### [Excerpted records]
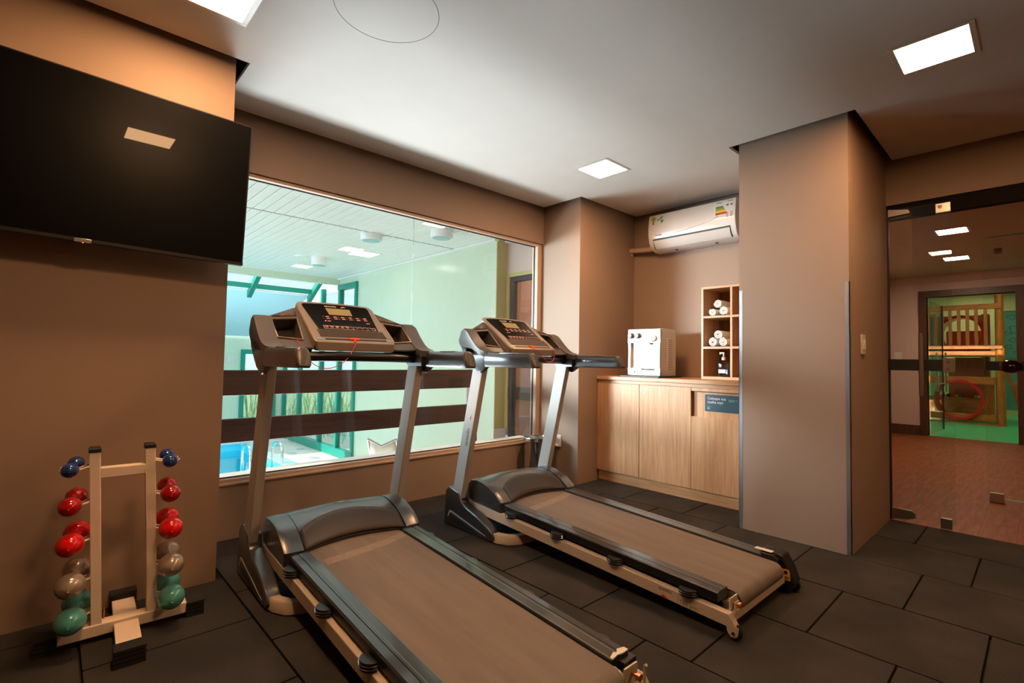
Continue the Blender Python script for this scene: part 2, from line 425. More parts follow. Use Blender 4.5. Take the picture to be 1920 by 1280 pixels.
# rubber floor: subfloor slab with one object per tile
fl = struct('floor', MB().box(-2.2, 4.31, -2.7, 3.48, -.06, -.018), M['subfloor'])
TW, TL = .53, .52
tile_meshes = {}
def tile(x0, x1, y0, y1):
    x0, x1, y0, y1 = x0+.0045, x1-.0045, y0+.0045, y1-.0045
    w, l = round(x1-x0, 4), round(y1-y0, 4)
    if w < .03 or l < .03: return
    if (w, l) not in tile_meshes:
        tile_meshes[(w, l)] = finish(MB().prism([(-w/2+.004, -l/2), (w/2-.004, -l/2), (w/2, -l/2+.004), (w/2, l/2-.004), (w/2-.004, l/2), (-w/2+.004, l/2), (-w/2, l/2-.004), (-w/2, -l/2+.004)], 'z', -.018, 0), 'floor_tile', M['tile'], smooth=0)
    o = obj('floor_tile', tile_meshes[(w, l)], None, fl); o.location = ((x0+x1)/2, (y0+y1)/2, random.uniform(-.0012, 0))
rows = {-4: .3, -3: .1, -2: .2, -1: .05, 0: 2.30, 1: 2.07, 2: 1.62, 3: .91, 4: .69, 5: .458, 6: .27, 7: .05}
for k, off in rows.items():
    xa = .12+.53*k; xb = xa+.53
    if k == 7: xb = 4.31
    y = off % TL - TL*6
    while y < 3.4:
        lo, hi = max(y, -2.6), y+TL
        # stay inside the room outline
        top = 2.80 if xb <= .68 else (3.365 if xb < 3.45 else (2.9 if xa < 4.2 else 2.9))
        hi = min(hi, top)
        if k == 7:
            xe = xb
            if lo < .78 < hi: hi = .78
            if lo >= .78 and hi <= 1.42: y += TL; continue
            if lo >= .78: xe = 4.25
            if hi > lo: tile(xa, xe, lo, hi)
        elif hi > lo: tile(xa, xb, lo, hi)
        y += TL

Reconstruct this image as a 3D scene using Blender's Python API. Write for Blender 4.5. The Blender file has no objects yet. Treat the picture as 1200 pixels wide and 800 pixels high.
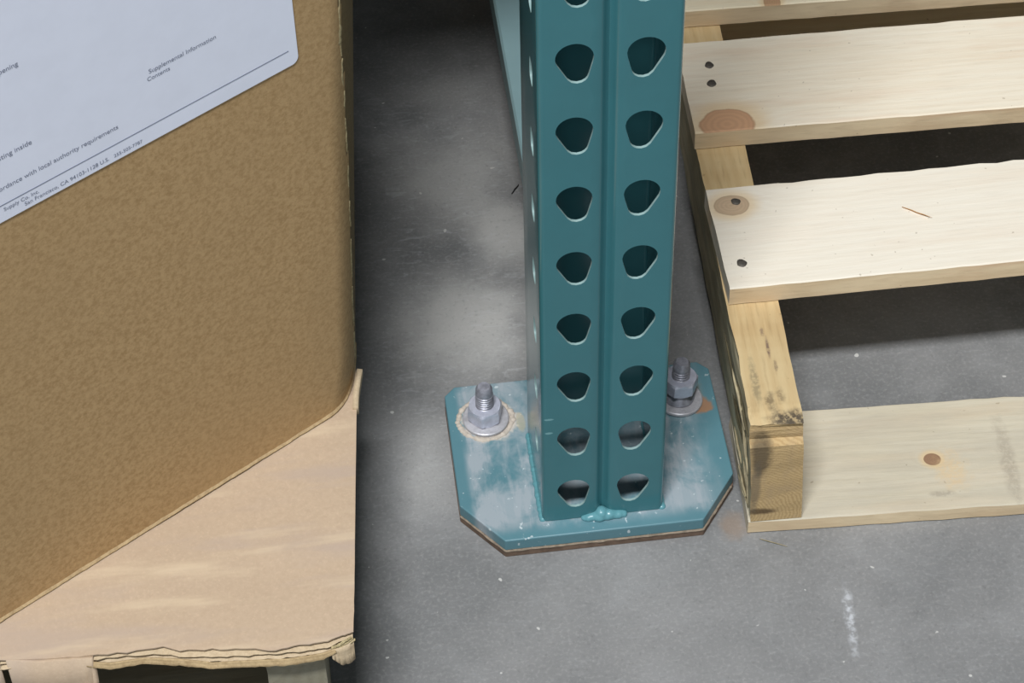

### [What is needed]
Reproduce each entry precisely. Leave the pictures out.

### [Completed task]
Continue the Blender Python script for this scene: part 2, from line 425. More parts follow. Use Blender 4.5. Take the picture to be 1920 by 1280 pixels.
# rubber floor: subfloor slab with one object per tile
fl = struct('floor', MB().box(-2.2, 4.31, -2.7, 3.48, -.06, -.018), M['subfloor'])
TW, TL = .53, .52
tile_meshes = {}
def tile(x0, x1, y0, y1):
    x0, x1, y0, y1 = x0+.0045, x1-.0045, y0+.0045, y1-.0045
    w, l = round(x1-x0, 4), round(y1-y0, 4)
    if w < .03 or l < .03: return
    if (w, l) not in tile_meshes:
        tile_meshes[(w, l)] = finish(MB().prism([(-w/2+.004, -l/2), (w/2-.004, -l/2), (w/2, -l/2+.004), (w/2, l/2-.004), (w/2-.004, l/2), (-w/2+.004, l/2), (-w/2, l/2-.004), (-w/2, -l/2+.004)], 'z', -.018, 0), 'floor_tile', M['tile'], smooth=0)
    o = obj('floor_tile', tile_meshes[(w, l)], None, fl); o.location = ((x0+x1)/2, (y0+y1)/2, random.uniform(-.0012, 0))
rows = {-4: .3, -3: .1, -2: .2, -1: .05, 0: 2.30, 1: 2.07, 2: 1.62, 3: .91, 4: .69, 5: .458, 6: .27, 7: .05}
for k, off in rows.items():
    xa = .12+.53*k; xb = xa+.53
    if k == 7: xb = 4.31
    y = off % TL - TL*6
    while y < 3.4:
        lo, hi = max(y, -2.6), y+TL
        # stay inside the room outline
        top = 2.80 if xb <= .68 else (3.365 if xb < 3.45 else (2.9 if xa < 4.2 else 2.9))
        hi = min(hi, top)
        if k == 7:
            xe = xb
            if lo < .78 < hi: hi = .78
            if lo >= .78 and hi <= 1.42: y += TL; continue
            if lo >= .78: xe = 4.25
            if hi > lo: tile(xa, xe, lo, hi)
        elif hi > lo: tile(xa, xb, lo, hi)
        y += TL

Reconstruct this image as a 3D scene using Blender's Python API. Write for Blender 4.5. The Blender file has no objects yet. Treat the picture as 1200 pixels wide and 800 pixels high.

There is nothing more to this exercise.